┌──

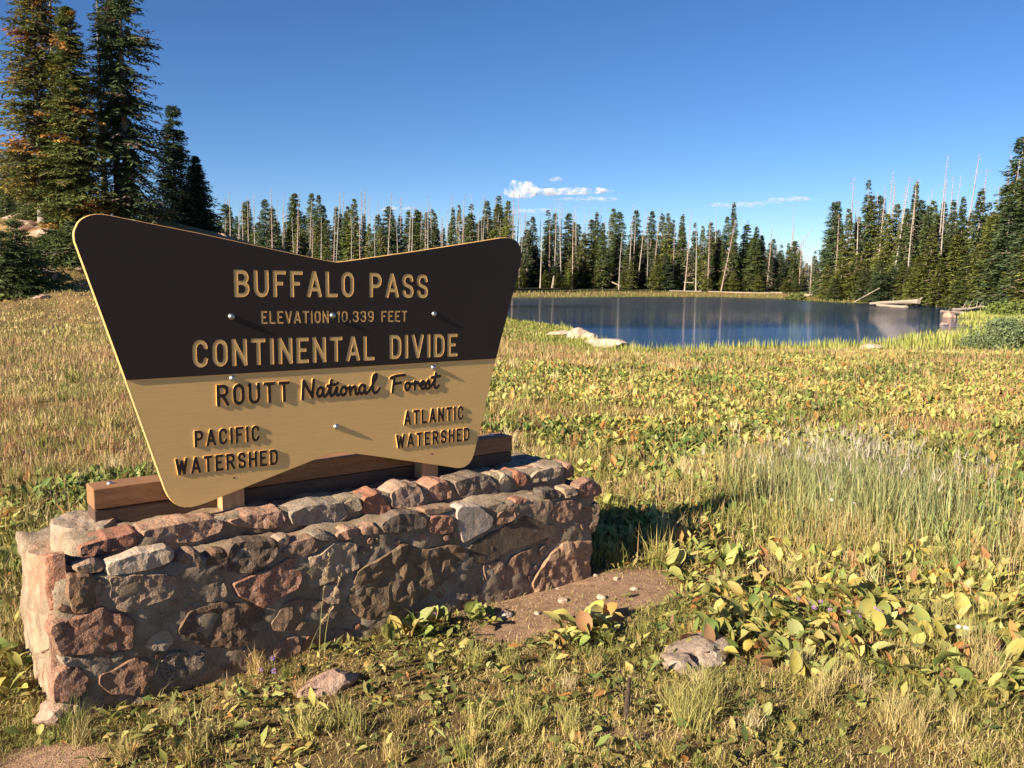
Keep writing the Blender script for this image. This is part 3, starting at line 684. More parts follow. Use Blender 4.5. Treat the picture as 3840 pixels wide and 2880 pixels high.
def text_polys(txt, x0, x1, y0, y1, hwk=.08):
    """letters between two plane positions; y0/y1 = (left, right) baseline and top"""
    Hh = ((y1[0] - y0[0]) + (y1[1] - y0[1])) / 2; gap = .17
    tot = sum(GL[c][0] for c in txt) + gap * (len(txt) - 1); k = (x1 - x0) / (tot * Hh); res_ = []; x = x0
    for c in txt:
        wf = GL[c][0] * Hh * k; hw = hwk * Hh; t = (x - x0) / (x1 - x0); b = y0[0] + (y0[1] - y0[0]) * t
        if c in 'I': wf = GL[c][0] * Hh; x += (GL[c][0] * Hh * k - wf) / 2
        fx = lambda u: x + hw + u * (wf - 2 * hw); fy = lambda v: b + hw + v * (Hh - 2 * hw)
        st = [(kd, [(fx(p[0]), fy(p[1])) for p in P]) for kd, P in GL[c][1]]
        if c == ',': hw *= .9
        clip = (b - (.25 * Hh if c == ',' else .002), b + Hh + .002, x - .012, x + wf + .012) if c in 'AVNWLFETHIR1' else None
        res_.append((c, contour(strokes_sdf(st, hw, clip), x - .02, x + wf + .02, b - .03, b + Hh + .012, .0017)))
        x += GL[c][0] * Hh * k if c != 'I' else wf + (GL[c][0] * Hh * k - wf) / 2
        x += gap * Hh * k
    return res_
engr = []
for a in [('BUFFALO', .776, 1.328, (1.521, 1.519), (1.635, 1.633)), ('PASS', 1.408, 1.724, (1.518, 1.513), (1.630, 1.627)), ('CONTINENTAL', .597, 1.430, (1.234, 1.225), (1.349, 1.337)), ('DIVIDE', 1.512, 1.897, (1.226, 1.222), (1.339, 1.337))]: engr += text_polys(*a, .073)
for a in [('ELEVATION', .889, 1.200, (1.407, 1.404), (1.462, 1.458)), ('10,339', 1.240, 1.427, (1.406, 1.405), (1.458, 1.455)), ('FEET', 1.468, 1.607, (1.403, 1.402), (1.455, 1.454))]: engr += text_polys(*a, .066)
RT = .0036
core = extrude_polys('tan_board', [outline], BD + RT, BD + .022, [M_tan, M_tan], sign, .0012)
top_outline = clip_above(shrink(outline, .002), BZ)
holes = [P for _, ps in engr for P in ps]
extrude_polys('brown_panel', [top_outline] + holes, BD, BD + RT - .0006, [M_brown, M_tan], sign)
for c, ps in engr: extrude_polys('letter', [shrink(p, 0.) for p in ps], BD + .0006, BD + RT - .0002, [M_tan, M_tan], sign)
rais = []
rais += text_polys('ROUTT', .689, 1.010, (1.066, 1.062), (1.160, 1.150), .078)
rais += text_polys('PACIFIC', .592, .869, (.903, .900), (.975, .968), .080)
rais += text_polys('WATERSHED', .512, .949, (.795, .786), (.865, .855), .080)
rais += text_polys('ATLANTIC', 1.588, 1.936, (.899, .896), (.975, .964), .080)
rais += text_polys('WATERSHED', 1.543, 1.975, (.790, .784), (.857, .854), .080)
_a = [(1.0, .5), (.86, .56), (.74, .42), (.72, .2), (.82, .06), (.95, .18), (1.02, .5), (1.0, .2), (1.08, .05), (1.2, .15)]
_o = [(2.1, .5), (1.94, .48), (1.88, .2), (2.0, .05), (2.14, .2), (2.14, .42), (2.04, .52), (2.2, .42), (2.32, .46)]
nat = [[(.02, .0), (.08, .98)], [(.08, .98), (.48, .06)], [(.48, .06), (.56, 1.0)], _a, [(1.2, .15), (1.36, .6), (1.42, .92), (1.36, .3), (1.4, .06), (1.52, .12)], [(1.22, .62), (1.6, .68)],
       [(1.52, .12), (1.68, .5), (1.66, .2), (1.74, .05), (1.84, .15)], [(1.71, .73), (1.73, .75)], _o, [(2.32, .5), (2.36, .06)], [(2.36, .2), (2.5, .48), (2.62, .44), (2.62, .15), (2.7, .05), (2.82, .15)],
       [(x + 2.1, y) for x, y in _a], [(3.3, .15), (3.55, .6), (3.74, 1.0), (3.68, 1.13), (3.55, .95), (3.52, .3), (3.6, .05), (3.75, .1), (3.88, .3)]]
forr = [[(.12, 0), (.25, .98)], [(.02, .9), (.3, 1.0), (.85, 1.04)], [(.18, .5), (.62, .56)], [(x - 1.0, y) for x, y in _o], [(1.32, .46), (1.42, .42), (1.48, .55), (1.46, .06)], [(1.48, .3), (1.6, .5), (1.7, .42), (1.8, .25)],
        [(1.8, .25), (2.0, .32), (2.05, .46), (1.95, .54), (1.84, .4), (1.84, .15), (1.96, .04), (2.12, .15)], [(2.12, .15), (2.3, .58), (2.36, .35), (2.38, .14), (2.26, .03), (2.14, .08)], [(2.38, .1), (2.52, .2), (2.72, .7), (2.78, 1.0), (2.7, .4), (2.72, .1), (2.84, .04), (2.96, .18)], [(2.5, .74), (3.05, .8)]]
def script(strk, x0, x1, b0, b1, hh, wid):
    k = (x1 - x0) / wid
    f = lambda p: (x0 + p[0] * k, b0 + (b1 - b0) * p[0] / wid + p[1] * hh)
    st = [('K', [f(q) for q in (crom(s_, 6) if len(s_) > 3 else s_)]) for s_ in strk]
    return contour(strokes_sdf(st, .0072), x0 - .03, x1 + .03, b0 - .03, b0 + hh * 1.2 + .03, .0016)
rais += [('National', script(nat, 1.068, 1.458, 1.069, 1.066, .082, 3.9)), ('Forest', script(forr, 1.515, 1.795, 1.067, 1.068, .076, 3.05))]
for c, ps in rais:
    o = extrude_polys('letter' if len(c) == 1 else 'lettering', ps, BD + .0002, BD + RT + .0004, [M_brown, M_tan], sign)
    if len(c) > 1: o['label'] = 'script lettering ' + c
def boxm(x0, x1, y0, y1, z0, z1, bev, base):
    bm = bmesh.new(); bmesh.ops.create_cube(bm, size=1)
    for v in bm.verts: v.co = Vector(((x0 + x1) / 2 + v.co.x * (x1 - x0) - base[0], (y0 + y1) / 2 + v.co.y * (y1 - y0) - base[1], (z0 + z1) / 2 + v.co.z * (z1 - z0) - base[2]))
    bmesh.ops.bevel(bm, geom=bm.edges[:], offset=bev, segments=2, affect='EDGES', profile=.6); return bm
def fin(bm, name, mat, parent, smooth=False):
    me = bpy.data.meshes.new(name); bm.to_mesh(me); bm.free(); me.materials.append(mat)
    if smooth:
        for p in me.polygons: p.use_smooth = True
    return link(name, me, parent)
for s0 in (.712, 1.707):
    fin(boxm(s0, s0 + .092, BD + .0235, .349, .606, 1.52, .003, SB), 'post', M_post, sign)
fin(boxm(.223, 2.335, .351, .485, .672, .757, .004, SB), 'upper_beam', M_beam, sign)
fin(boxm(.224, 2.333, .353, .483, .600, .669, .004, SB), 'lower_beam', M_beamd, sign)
def bolt(s, dep, z, r_=.0128, up=False):
    bm = bmesh.new(); bmesh.ops.create_uvsphere(bm, u_segments=20, v_segments=12, radius=r_)
    bmesh.ops.delete(bm, geom=[v for v in bm.verts if v.co.z < -r_ * .02], context='VERTS')
    for v in bm.verts: v.co.z *= .8
    bmesh.ops.create_cone(bm, cap_ends=True, segments=20, radius1=r_ * 1.06, radius2=r_ * 1.06, depth=.0025, matrix=Matrix.Translation((0, 0, .0005)))
    if not up: bm.transform(Matrix.Rotation(R(90), 4, 'X'))
    bm.transform(Matrix.Translation((s - SB[0], dep - SB[1], z - SB[2])))
    o = fin(bm, 'bolt', M_steel, sign, True); o.color = (.5, .5, .49, 1); return o
for s, z in [(.761, 1.440), (1.221, 1.437), (1.761, 1.436)]: bolt(s, BD - .001, z)
for s, z in [(.759, 1.180), (1.759, 1.172), (1.232, .928)]: bolt(s, BD + RT - .001, z)
for s in (.30, 2.24): bolt(s, .42, .7572, .013, True)
for s, z in [(.754, .752), (1.750, .740)]:
    bm = bmesh.new(); bmesh.ops.create_circle(bm, cap_ends=True, segments=16, radius=.0045); bm.transform(Matrix.Translation((s - SB[0], BD + RT - .0006 - SB[1], z - SB[2])) @ Matrix.Rotation(R(90), 4, 'X'))
    fin(bm, 'screw_hole', M_stick, sign)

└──

◆ **What to work on**: Of the lines above, how many contain the word "boxm"? Provide the number and nothing else.

◆ **Exercise response**: 4